Adoption

(asked on 20th November 2018) - View Source

Question to the Department for Education:

To ask the Secretary of State for Education, what steps his Department is taking to increase the number of children being adopted.


Answered by
Nadhim Zahawi Portrait
Nadhim Zahawi
This question was answered on 28th November 2018

Decisions on adoption in England are made by local authorities based on children’s individual needs.

In 2016 the government published ‘Adoption – A vision for change’ which set out how we intend to radically redesign the whole adoption system in England – the structures, systems and workforce – to ensure we have the foundations in place to build lasting change.

We have enabled more children to be placed in stable homes earlier by requiring local authorities to consider a fostering for adoption placement wherever possible. We funded a significant growth in the use of innovative adopter-led matching through National Exchange Days and Adoption Activity Days. We have also introduced a new, quicker two-stage process for approving adopters.
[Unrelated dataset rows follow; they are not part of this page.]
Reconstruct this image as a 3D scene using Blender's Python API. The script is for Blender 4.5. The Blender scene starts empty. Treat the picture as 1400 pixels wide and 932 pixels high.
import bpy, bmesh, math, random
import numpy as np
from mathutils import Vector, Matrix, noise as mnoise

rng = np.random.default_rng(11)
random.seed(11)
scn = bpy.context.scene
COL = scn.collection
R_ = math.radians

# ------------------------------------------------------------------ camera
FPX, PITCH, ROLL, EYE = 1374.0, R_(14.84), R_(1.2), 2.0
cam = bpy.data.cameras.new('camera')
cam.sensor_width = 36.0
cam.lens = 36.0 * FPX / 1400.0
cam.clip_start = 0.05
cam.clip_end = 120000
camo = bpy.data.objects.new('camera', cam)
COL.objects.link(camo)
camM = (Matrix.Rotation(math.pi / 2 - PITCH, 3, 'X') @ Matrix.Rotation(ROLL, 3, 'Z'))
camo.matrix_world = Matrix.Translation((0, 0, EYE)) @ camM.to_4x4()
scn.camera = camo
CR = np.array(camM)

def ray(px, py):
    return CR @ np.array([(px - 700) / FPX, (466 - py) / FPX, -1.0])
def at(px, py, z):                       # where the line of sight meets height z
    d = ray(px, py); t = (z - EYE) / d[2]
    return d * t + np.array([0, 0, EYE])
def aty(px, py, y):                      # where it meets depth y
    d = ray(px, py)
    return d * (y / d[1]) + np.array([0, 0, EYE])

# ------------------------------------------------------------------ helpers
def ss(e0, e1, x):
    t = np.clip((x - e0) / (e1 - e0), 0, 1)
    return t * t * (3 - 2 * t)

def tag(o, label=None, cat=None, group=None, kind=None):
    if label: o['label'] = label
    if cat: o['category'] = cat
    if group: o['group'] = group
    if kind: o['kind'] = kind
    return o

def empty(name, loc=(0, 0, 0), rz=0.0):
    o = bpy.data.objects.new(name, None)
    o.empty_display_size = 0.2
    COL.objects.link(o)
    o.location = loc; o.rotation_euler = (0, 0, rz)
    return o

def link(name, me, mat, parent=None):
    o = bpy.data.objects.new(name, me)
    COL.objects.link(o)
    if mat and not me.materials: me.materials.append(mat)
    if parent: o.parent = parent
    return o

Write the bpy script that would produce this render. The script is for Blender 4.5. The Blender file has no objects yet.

The result has been that the average time taken from entering care to a child being placed with their adopted family has decreased since 2012-13 by 7 months to 14 months in 2017-18. The children waiting in care with a placement order but not yet placed with adopters has dropped from 5,300 reported at 31 March 2013 to 2,760 at the end of 2017-18.[1]

We are driving further improvements in local adoption recruitment, matching and support through the introduction of Regional Adoption Agencies.